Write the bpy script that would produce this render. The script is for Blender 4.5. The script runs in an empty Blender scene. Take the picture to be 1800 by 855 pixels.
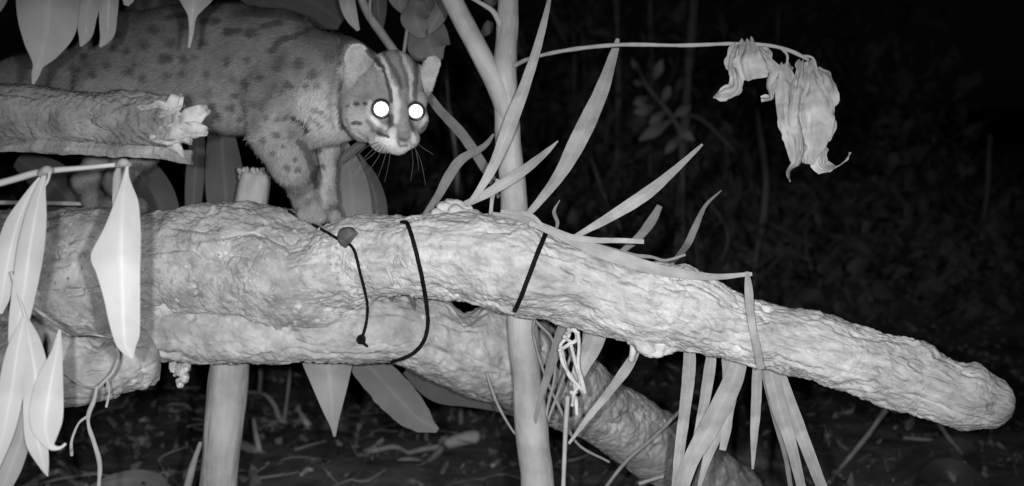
import bpy, math, random
import numpy as np
from mathutils import Vector
from mathutils.bvhtree import BVHTree

# ---------------------------------------------------------------- camera
FPX, W0, H0 = 2200.0, 1800, 855            # focal length in photograph pixels
CAM = np.array([0.0, 0.0, 0.55])
TILT = math.radians(4.0)
FWD = np.array([0, math.cos(TILT), -math.sin(TILT)])
UPV = np.array([0, math.sin(TILT), math.cos(TILT)])
RGT = np.array([1.0, 0, 0])
sc = bpy.context.scene
col = sc.collection
cd = bpy.data.cameras.new('camera'); cam = bpy.data.objects.new('camera', cd); col.objects.link(cam)
cd.sensor_width = 36; cd.lens = 36 * FPX / W0; cd.clip_start = 0.02; cd.clip_end = 300
cam.location = CAM; cam.rotation_euler = (math.pi / 2 - TILT, 0, 0)
sc.camera = cam
cd.dof.use_dof = True; cd.dof.focus_distance = 1.2; cd.dof.aperture_fstop = 6.5

# ---------------------------------------------------------------- night sky
world = bpy.data.worlds.new('World'); sc.world = world; world.use_nodes = True
wn = world.node_tree.nodes; wl = world.node_tree.links
bg = wn['Background']
sky = wn.new('ShaderNodeTexSky'); sky.sky_type = 'NISHITA'; sky.sun_disc = False
sky.sun_elevation = math.radians(2); sky.sun_rotation = math.radians(200)
bw = wn.new('ShaderNodeRGBToBW'); wl.new(sky.outputs[0], bw.inputs[0]); wl.new(bw.outputs[0], bg.inputs[0])
bg.inputs[1].default_value = 0.0006

# ---------------------------------------------------------------- the two infrared lamps beside the lens
def at(px, py, d):
    return CAM + RGT * ((px - W0 / 2) / FPX * d) + UPV * ((H0 / 2 - py) / FPX * d) + FWD * d
def pxm(d): return d / FPX
AIM = at(850, 640, 1.25)
for sx in (-1, 1):
    ld = bpy.data.lights.new('infrared_lamp', 'SPOT'); lo = bpy.data.objects.new('infrared_lamp', ld); col.objects.link(lo)
    p = CAM + RGT * (0.042 * sx) + UPV * 0.012
    ld.energy = 31.5; ld.spot_size = math.radians(66); ld.spot_blend = 1.0; ld.shadow_soft_size = 0.007
    lo.location = p
    lo.rotation_euler = Vector(AIM - p).to_track_quat('-Z', 'Y').to_euler()
    lo.scale = (1.1, 0.74, 1.0)
vs = sc.view_settings
vs.view_transform = 'Standard'; vs.look = 'None'; vs.exposure = 0; vs.gamma = 1; vs.use_curve_mapping = False
sc.render.engine = 'CYCLES'
sc.cycles.use_denoising = True
try: sc.cycles.denoiser = 'OPENIMAGEDENOISE'
except Exception: pass
sc.cycles.max_bounces = 4
random.seed(7); RNG = np.random.default_rng(7)

# ---------------------------------------------------------------- helpers: noise, splines, meshes
def _h(ix, iy, iz, seed):
    h = (ix.astype(np.int64) * 73856093) ^ (iy.astype(np.int64) * 19349663) ^ (iz.astype(np.int64) * 83492791) ^ (seed * 2654435761)
    h = (h ^ (h >> 13)) * 1274126177; h = h & 0x7fffffff; h = (h ^ (h >> 16)) * 668265263
    return (h & 0xffffff).astype(np.float64) / 0x7fffff - 1.0
def vnoise(p, seed=0):
    i = np.floor(p).astype(np.int64); f = p - i; u = f * f * f * (f * (f * 6 - 15) + 10)
    out = 0
    for dx in (0, 1):
        wx = u[:, 0] if dx else 1 - u[:, 0]
        for dy in (0, 1):
            wy = u[:, 1] if dy else 1 - u[:, 1]
            for dz in (0, 1):
                wz = u[:, 2] if dz else 1 - u[:, 2]
                out = out + wx * wy * wz * _h(i[:, 0] + dx, i[:, 1] + dy, i[:, 2] + dz, seed)
    return out
def fbm(p, octv=4, seed=0, gain=0.5):
    a, s, t = 1.0, 0, 0
    for o in range(octv):
        s = s + a * vnoise(p * 2.03 ** o, seed + o * 17); t += a; a *= gain
    return s / t
def ridge(p, octv=3, seed=0):
    a, s, t = 1.0, 0, 0
    for o in range(octv):
        s = s + a * (1 - np.abs(vnoise(p * 2.1 ** o, seed + o * 13)) * 2); t += a; a *= 0.5
    return s / t
def spline(pts, n):
    """Catmull-Rom through the rows of pts, n samples evenly spaced by the length of the first three columns."""
    P = np.asarray(pts, float)
    if len(P) == 2: P = np.array([P[0], P[0] * .67 + P[1] * .33, P[0] * .33 + P[1] * .67, P[1]])
    Q = np.vstack([2 * P[0] - P[1], P, 2 * P[-1] - P[-2]])
    out = []
    for i in range(1, len(Q) - 2):
        t = np.linspace(0, 1, 24, endpoint=(i == len(Q) - 3))[:, None]
        a, b, c, d = Q[i - 1], Q[i], Q[i + 1], Q[i + 2]
        out.append(.5 * (2 * b + (c - a) * t + (2 * a - 5 * b + 4 * c - d) * t ** 2 + (3 * b - a - 3 * c + d) * t ** 3))
    D = np.vstack(out)
    L = np.concatenate([[0], np.cumsum(np.linalg.norm(np.diff(D[:, :3], axis=0), axis=1))])
    s = np.linspace(0, L[-1], n)
    return np.stack([np.interp(s, L, D[:, k]) for k in range(D.shape[1])], 1), s
def nrm(v): return v / np.maximum(np.linalg.norm(v, axis=-1, keepdims=True), 1e-12)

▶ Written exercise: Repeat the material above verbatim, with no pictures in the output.

▶ Output for this exercise:
Write the bpy script that would produce this render. The script is for Blender 4.5. The script runs in an empty Blender scene. Take the picture to be 1800 by 855 pixels.
import bpy, math, random
import numpy as np
from mathutils import Vector
from mathutils.bvhtree import BVHTree

# ---------------------------------------------------------------- camera
FPX, W0, H0 = 2200.0, 1800, 855            # focal length in photograph pixels
CAM = np.array([0.0, 0.0, 0.55])
TILT = math.radians(4.0)
FWD = np.array([0, math.cos(TILT), -math.sin(TILT)])
UPV = np.array([0, math.sin(TILT), math.cos(TILT)])
RGT = np.array([1.0, 0, 0])
sc = bpy.context.scene
col = sc.collection
cd = bpy.data.cameras.new('camera'); cam = bpy.data.objects.new('camera', cd); col.objects.link(cam)
cd.sensor_width = 36; cd.lens = 36 * FPX / W0; cd.clip_start = 0.02; cd.clip_end = 300
cam.location = CAM; cam.rotation_euler = (math.pi / 2 - TILT, 0, 0)
sc.camera = cam
cd.dof.use_dof = True; cd.dof.focus_distance = 1.2; cd.dof.aperture_fstop = 6.5

# ---------------------------------------------------------------- night sky
world = bpy.data.worlds.new('World'); sc.world = world; world.use_nodes = True
wn = world.node_tree.nodes; wl = world.node_tree.links
bg = wn['Background']
sky = wn.new('ShaderNodeTexSky'); sky.sky_type = 'NISHITA'; sky.sun_disc = False
sky.sun_elevation = math.radians(2); sky.sun_rotation = math.radians(200)
bw = wn.new('ShaderNodeRGBToBW'); wl.new(sky.outputs[0], bw.inputs[0]); wl.new(bw.outputs[0], bg.inputs[0])
bg.inputs[1].default_value = 0.0006

# ---------------------------------------------------------------- the two infrared lamps beside the lens
def at(px, py, d):
    return CAM + RGT * ((px - W0 / 2) / FPX * d) + UPV * ((H0 / 2 - py) / FPX * d) + FWD * d
def pxm(d): return d / FPX
AIM = at(850, 640, 1.25)
for sx in (-1, 1):
    ld = bpy.data.lights.new('infrared_lamp', 'SPOT'); lo = bpy.data.objects.new('infrared_lamp', ld); col.objects.link(lo)
    p = CAM + RGT * (0.042 * sx) + UPV * 0.012
    ld.energy = 31.5; ld.spot_size = math.radians(66); ld.spot_blend = 1.0; ld.shadow_soft_size = 0.007
    lo.location = p
    lo.rotation_euler = Vector(AIM - p).to_track_quat('-Z', 'Y').to_euler()
    lo.scale = (1.1, 0.74, 1.0)
vs = sc.view_settings
vs.view_transform = 'Standard'; vs.look = 'None'; vs.exposure = 0; vs.gamma = 1; vs.use_curve_mapping = False
sc.render.engine = 'CYCLES'
sc.cycles.use_denoising = True
try: sc.cycles.denoiser = 'OPENIMAGEDENOISE'
except Exception: pass
sc.cycles.max_bounces = 4
random.seed(7); RNG = np.random.default_rng(7)

# ---------------------------------------------------------------- helpers: noise, splines, meshes
def _h(ix, iy, iz, seed):
    h = (ix.astype(np.int64) * 73856093) ^ (iy.astype(np.int64) * 19349663) ^ (iz.astype(np.int64) * 83492791) ^ (seed * 2654435761)
    h = (h ^ (h >> 13)) * 1274126177; h = h & 0x7fffffff; h = (h ^ (h >> 16)) * 668265263
    return (h & 0xffffff).astype(np.float64) / 0x7fffff - 1.0
def vnoise(p, seed=0):
    i = np.floor(p).astype(np.int64); f = p - i; u = f * f * f * (f * (f * 6 - 15) + 10)
    out = 0
    for dx in (0, 1):
        wx = u[:, 0] if dx else 1 - u[:, 0]
        for dy in (0, 1):
            wy = u[:, 1] if dy else 1 - u[:, 1]
            for dz in (0, 1):
                wz = u[:, 2] if dz else 1 - u[:, 2]
                out = out + wx * wy * wz * _h(i[:, 0] + dx, i[:, 1] + dy, i[:, 2] + dz, seed)
    return out
def fbm(p, octv=4, seed=0, gain=0.5):
    a, s, t = 1.0, 0, 0
    for o in range(octv):
        s = s + a * vnoise(p * 2.03 ** o, seed + o * 17); t += a; a *= gain
    return s / t
def ridge(p, octv=3, seed=0):
    a, s, t = 1.0, 0, 0
    for o in range(octv):
        s = s + a * (1 - np.abs(vnoise(p * 2.1 ** o, seed + o * 13)) * 2); t += a; a *= 0.5
    return s / t
def spline(pts, n):
    """Catmull-Rom through the rows of pts, n samples evenly spaced by the length of the first three columns."""
    P = np.asarray(pts, float)
    if len(P) == 2: P = np.array([P[0], P[0] * .67 + P[1] * .33, P[0] * .33 + P[1] * .67, P[1]])
    Q = np.vstack([2 * P[0] - P[1], P, 2 * P[-1] - P[-2]])
    out = []
    for i in range(1, len(Q) - 2):
        t = np.linspace(0, 1, 24, endpoint=(i == len(Q) - 3))[:, None]
        a, b, c, d = Q[i - 1], Q[i], Q[i + 1], Q[i + 2]
        out.append(.5 * (2 * b + (c - a) * t + (2 * a - 5 * b + 4 * c - d) * t ** 2 + (3 * b - a - 3 * c + d) * t ** 3))
    D = np.vstack(out)
    L = np.concatenate([[0], np.cumsum(np.linalg.norm(np.diff(D[:, :3], axis=0), axis=1))])
    s = np.linspace(0, L[-1], n)
    return np.stack([np.interp(s, L, D[:, k]) for k in range(D.shape[1])], 1), s
def nrm(v): return v / np.maximum(np.linalg.norm(v, axis=-1, keepdims=True), 1e-12)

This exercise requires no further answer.